In February, 1879, Billy Campbell and Dolan shattered the fragile peace of New Mexico Gov. Lew Wallace's three-month-old amnesty when they shot and killed the widow McSween's hostile lawyer, Huston Chapman, in Lincoln. After the grand jury in Lincoln's District Court that April issued indictments against him for Tunstall's and Chapman's murders, Dolan was tracked down and arrested in June, and jailed at Ft. Stanton.
He pulled strings and soon got himself taken under guard to District Court in friendly La Mesilla. There Judge Warren A. Bristol not only granted him bail (Dolan posted $3,000), but okayed a change of venue as well as a continuance.
So instead of a July trial in unfriendly Lincoln, Dolan faced a trial in Socorro in August. During the interim, the smooth Dolan married Caroline Fritz (the late Emil Fritz's niece) in Hondo in July, 1879. After his honeymoon, he went to Socorro, stood trial, and was acquitted on both counts. The nimble Dolan had landed on his feet.
But his marriage turned tragic. Although the Dolans had four children, two of them died very young. Caroline died, too, shortly after giving birth to a third daughter in September, 1886.
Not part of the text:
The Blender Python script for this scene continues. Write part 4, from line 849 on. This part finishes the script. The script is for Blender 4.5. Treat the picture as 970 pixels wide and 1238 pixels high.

Since Caroline had inherited the Spring Ranch from her father, Charlie (after his death in December, 1885) as well as the old Tunstall Store (which Fritz had acquired from the Tunstall estate in 1882), Dolan (who had reopened the store in 1883 and built a family home across the street in 1884) found himself owner of the valuable Fritz ranch as well as the old Tunstall mercantile.
He held onto the store until 1891, when he sold it to a Las Cruces businessman.